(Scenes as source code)
==*==

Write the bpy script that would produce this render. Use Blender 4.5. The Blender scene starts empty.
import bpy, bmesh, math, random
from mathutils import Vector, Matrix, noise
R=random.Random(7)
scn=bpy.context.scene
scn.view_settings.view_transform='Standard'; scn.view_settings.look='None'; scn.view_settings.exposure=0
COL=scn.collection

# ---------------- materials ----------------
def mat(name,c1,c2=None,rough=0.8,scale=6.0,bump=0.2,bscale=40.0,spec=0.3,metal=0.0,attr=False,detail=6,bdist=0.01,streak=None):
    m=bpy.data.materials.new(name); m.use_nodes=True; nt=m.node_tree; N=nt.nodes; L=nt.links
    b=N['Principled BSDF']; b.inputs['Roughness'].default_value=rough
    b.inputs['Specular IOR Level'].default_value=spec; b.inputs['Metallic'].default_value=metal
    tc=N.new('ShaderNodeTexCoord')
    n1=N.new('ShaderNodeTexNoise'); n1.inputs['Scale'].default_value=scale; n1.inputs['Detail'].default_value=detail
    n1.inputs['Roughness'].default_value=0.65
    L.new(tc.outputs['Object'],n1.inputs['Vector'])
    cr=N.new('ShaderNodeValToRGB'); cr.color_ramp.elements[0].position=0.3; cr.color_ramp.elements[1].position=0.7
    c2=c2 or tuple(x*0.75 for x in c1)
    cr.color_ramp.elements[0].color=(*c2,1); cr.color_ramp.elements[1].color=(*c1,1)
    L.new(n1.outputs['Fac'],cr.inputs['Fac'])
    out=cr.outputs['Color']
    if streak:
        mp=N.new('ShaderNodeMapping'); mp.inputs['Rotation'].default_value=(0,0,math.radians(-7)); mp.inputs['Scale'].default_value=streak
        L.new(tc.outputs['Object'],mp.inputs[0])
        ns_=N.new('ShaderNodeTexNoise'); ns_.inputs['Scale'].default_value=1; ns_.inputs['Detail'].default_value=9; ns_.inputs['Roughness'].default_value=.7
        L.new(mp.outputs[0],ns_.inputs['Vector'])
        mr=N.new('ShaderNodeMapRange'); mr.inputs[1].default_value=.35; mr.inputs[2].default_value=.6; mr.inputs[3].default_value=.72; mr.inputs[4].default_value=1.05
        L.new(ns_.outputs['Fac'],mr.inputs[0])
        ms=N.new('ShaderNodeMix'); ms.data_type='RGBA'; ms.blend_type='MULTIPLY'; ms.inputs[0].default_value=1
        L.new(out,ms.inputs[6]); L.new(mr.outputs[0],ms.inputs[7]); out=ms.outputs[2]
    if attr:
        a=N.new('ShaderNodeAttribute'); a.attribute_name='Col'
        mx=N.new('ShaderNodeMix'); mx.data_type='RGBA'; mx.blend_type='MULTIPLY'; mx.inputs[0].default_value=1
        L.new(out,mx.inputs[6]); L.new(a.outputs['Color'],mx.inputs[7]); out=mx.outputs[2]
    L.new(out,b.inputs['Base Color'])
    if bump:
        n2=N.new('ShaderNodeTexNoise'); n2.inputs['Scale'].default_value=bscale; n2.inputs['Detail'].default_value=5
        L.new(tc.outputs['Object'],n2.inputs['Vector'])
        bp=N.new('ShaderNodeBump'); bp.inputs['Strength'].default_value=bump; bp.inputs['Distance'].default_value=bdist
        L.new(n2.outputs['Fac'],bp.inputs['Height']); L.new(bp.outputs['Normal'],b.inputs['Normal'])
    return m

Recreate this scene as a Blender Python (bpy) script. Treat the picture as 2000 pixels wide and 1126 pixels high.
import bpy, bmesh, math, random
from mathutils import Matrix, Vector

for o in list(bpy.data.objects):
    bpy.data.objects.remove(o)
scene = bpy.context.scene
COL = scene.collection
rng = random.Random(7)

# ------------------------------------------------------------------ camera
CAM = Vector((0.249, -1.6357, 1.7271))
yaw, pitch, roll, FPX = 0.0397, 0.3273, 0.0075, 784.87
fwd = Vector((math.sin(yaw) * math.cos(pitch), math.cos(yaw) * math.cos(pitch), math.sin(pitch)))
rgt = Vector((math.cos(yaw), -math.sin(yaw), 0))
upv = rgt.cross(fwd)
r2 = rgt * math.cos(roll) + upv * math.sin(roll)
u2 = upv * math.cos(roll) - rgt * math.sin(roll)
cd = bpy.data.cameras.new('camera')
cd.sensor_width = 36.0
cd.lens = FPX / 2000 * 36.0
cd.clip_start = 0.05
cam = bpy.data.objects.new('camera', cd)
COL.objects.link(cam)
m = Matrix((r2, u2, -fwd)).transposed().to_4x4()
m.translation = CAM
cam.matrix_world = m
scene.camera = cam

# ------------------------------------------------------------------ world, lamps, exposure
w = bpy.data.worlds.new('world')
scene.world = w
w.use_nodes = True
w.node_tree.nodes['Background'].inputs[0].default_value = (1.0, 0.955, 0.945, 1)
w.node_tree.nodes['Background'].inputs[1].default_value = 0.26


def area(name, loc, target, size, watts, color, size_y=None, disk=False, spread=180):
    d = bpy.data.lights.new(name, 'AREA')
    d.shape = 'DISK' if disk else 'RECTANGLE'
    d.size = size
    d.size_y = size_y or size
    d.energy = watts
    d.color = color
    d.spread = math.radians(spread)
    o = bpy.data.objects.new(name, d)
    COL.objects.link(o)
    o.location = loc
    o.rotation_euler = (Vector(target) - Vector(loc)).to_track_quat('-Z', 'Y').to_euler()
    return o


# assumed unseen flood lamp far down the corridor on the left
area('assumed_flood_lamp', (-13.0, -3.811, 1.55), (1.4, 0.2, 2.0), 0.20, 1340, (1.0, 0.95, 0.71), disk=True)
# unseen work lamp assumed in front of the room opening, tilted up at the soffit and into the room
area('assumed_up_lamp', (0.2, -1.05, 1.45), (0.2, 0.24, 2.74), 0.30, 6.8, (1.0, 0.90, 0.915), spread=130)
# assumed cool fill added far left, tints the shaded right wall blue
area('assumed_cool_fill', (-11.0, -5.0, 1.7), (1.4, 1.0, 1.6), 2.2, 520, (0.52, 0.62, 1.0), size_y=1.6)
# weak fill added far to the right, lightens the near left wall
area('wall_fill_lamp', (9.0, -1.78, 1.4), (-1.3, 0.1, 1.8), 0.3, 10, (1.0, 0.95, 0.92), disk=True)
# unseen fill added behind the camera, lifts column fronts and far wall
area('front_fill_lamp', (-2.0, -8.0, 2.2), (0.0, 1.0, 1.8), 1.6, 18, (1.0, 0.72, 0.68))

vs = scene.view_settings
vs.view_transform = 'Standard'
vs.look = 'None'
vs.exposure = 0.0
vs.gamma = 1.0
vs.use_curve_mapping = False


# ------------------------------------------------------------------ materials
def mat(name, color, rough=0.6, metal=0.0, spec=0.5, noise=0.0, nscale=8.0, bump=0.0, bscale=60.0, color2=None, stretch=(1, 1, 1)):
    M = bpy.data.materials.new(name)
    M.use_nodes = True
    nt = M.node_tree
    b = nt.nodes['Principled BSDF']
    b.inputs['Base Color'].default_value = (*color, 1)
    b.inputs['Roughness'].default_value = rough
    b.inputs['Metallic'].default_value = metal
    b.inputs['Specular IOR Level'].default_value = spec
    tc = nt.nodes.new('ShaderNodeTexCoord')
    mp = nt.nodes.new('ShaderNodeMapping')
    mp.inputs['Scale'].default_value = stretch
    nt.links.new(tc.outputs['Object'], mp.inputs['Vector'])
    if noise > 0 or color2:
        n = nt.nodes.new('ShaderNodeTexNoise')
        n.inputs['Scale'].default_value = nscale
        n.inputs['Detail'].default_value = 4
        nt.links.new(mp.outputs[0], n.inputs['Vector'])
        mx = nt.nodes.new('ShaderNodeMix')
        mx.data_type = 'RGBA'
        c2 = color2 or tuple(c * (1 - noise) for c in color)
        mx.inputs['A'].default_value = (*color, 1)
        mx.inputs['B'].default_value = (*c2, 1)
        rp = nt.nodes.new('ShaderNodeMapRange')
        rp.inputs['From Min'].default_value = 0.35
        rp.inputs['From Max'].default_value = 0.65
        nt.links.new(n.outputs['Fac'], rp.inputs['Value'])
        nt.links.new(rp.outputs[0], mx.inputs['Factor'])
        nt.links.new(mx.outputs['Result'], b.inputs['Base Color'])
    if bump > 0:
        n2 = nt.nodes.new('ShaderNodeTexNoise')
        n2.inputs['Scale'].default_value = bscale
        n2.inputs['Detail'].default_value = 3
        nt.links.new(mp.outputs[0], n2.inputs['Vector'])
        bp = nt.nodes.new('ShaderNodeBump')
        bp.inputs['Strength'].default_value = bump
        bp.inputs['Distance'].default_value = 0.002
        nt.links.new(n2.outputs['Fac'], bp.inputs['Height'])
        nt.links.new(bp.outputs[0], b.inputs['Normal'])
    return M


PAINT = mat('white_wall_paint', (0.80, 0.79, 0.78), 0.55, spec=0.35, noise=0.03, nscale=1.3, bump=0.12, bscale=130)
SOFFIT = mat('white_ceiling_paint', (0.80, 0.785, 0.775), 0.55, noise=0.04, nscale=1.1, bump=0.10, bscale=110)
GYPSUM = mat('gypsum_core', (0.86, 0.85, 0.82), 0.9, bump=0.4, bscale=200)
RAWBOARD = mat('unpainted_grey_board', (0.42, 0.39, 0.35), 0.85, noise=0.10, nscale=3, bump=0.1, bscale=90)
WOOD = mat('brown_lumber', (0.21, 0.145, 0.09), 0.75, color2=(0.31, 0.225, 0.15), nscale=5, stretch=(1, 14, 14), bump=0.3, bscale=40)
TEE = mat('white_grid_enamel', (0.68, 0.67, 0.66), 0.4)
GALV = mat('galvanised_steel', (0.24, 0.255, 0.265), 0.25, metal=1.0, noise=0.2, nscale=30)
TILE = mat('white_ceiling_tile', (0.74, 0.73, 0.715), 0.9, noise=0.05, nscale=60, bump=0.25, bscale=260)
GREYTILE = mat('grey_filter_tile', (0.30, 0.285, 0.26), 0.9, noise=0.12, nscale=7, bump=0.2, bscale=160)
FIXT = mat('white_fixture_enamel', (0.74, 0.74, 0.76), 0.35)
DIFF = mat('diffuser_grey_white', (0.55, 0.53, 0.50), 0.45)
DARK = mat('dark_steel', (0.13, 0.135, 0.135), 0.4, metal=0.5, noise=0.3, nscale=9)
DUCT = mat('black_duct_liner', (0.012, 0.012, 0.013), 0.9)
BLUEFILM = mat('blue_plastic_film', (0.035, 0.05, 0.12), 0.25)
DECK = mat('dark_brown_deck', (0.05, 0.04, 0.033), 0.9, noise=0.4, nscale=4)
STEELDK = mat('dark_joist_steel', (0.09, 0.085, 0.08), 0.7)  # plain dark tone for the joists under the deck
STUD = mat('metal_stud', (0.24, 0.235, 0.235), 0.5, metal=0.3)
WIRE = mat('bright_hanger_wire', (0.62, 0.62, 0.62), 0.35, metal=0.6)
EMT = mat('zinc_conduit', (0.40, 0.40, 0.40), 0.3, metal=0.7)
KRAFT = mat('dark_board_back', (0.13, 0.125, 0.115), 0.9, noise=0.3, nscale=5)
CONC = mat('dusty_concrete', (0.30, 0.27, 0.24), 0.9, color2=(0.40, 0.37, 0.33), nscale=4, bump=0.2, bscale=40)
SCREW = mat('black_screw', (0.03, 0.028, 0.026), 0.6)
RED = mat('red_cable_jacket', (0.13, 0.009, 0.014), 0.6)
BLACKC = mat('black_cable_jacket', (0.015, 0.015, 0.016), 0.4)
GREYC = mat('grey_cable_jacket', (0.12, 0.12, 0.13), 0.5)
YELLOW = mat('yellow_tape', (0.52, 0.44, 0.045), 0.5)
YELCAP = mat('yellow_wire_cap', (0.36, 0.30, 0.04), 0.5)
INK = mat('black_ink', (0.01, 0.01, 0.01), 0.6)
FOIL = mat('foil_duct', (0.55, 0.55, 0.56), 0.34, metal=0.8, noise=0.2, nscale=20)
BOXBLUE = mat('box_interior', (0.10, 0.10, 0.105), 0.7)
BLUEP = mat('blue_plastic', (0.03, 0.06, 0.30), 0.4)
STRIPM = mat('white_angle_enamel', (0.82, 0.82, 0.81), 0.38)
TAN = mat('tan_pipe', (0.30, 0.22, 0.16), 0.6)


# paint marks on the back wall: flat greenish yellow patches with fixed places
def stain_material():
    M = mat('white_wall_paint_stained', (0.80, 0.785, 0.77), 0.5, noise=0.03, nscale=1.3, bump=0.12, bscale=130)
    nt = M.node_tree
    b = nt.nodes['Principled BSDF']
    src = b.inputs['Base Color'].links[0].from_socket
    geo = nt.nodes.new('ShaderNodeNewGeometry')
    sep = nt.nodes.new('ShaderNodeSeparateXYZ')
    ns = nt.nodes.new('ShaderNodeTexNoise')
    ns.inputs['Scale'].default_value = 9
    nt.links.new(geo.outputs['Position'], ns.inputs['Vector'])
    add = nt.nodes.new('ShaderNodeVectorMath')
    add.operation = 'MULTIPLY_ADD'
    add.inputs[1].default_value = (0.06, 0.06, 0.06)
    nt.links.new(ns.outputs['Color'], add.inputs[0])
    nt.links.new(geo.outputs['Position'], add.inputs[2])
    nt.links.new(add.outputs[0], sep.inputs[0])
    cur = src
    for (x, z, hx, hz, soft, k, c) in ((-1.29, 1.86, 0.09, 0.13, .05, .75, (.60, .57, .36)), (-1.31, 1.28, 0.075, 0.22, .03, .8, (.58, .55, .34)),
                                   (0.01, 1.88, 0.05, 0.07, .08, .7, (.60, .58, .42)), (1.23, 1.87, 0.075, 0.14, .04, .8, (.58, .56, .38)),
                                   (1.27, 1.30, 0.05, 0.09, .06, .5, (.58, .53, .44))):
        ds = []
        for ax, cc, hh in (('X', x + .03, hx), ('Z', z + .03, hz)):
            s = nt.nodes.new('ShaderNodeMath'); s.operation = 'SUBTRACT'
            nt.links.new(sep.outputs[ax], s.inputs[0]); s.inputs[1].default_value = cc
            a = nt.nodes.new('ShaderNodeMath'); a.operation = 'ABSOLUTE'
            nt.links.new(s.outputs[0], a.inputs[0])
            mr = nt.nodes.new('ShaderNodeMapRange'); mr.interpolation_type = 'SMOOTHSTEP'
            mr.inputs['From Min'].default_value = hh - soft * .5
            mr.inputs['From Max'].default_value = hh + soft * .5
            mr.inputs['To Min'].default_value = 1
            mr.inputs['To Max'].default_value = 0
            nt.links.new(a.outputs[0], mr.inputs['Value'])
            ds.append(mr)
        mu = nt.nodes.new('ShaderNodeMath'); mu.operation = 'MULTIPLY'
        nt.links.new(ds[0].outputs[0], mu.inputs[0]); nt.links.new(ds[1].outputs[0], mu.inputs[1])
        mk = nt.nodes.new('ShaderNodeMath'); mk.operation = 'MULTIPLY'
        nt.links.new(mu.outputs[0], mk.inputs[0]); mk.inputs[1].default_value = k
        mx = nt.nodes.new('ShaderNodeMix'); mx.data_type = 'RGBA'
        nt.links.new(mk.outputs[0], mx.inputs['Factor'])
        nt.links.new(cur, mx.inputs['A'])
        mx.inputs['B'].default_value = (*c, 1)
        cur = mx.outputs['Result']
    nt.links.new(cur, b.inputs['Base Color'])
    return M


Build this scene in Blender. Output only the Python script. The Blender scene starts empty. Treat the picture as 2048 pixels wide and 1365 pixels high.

==*==

-- Problem to work on --
Everything from the first line through the line containing "COL=scn.collection" should be quoted exactly, and nothing beyond it.

-- Response to the exercise --
Write the bpy script that would produce this render. Use Blender 4.5. The Blender scene starts empty.
import bpy, bmesh, math, random
from mathutils import Vector, Matrix, noise
R=random.Random(7)
scn=bpy.context.scene
scn.view_settings.view_transform='Standard'; scn.view_settings.look='None'; scn.view_settings.exposure=0
COL=scn.collection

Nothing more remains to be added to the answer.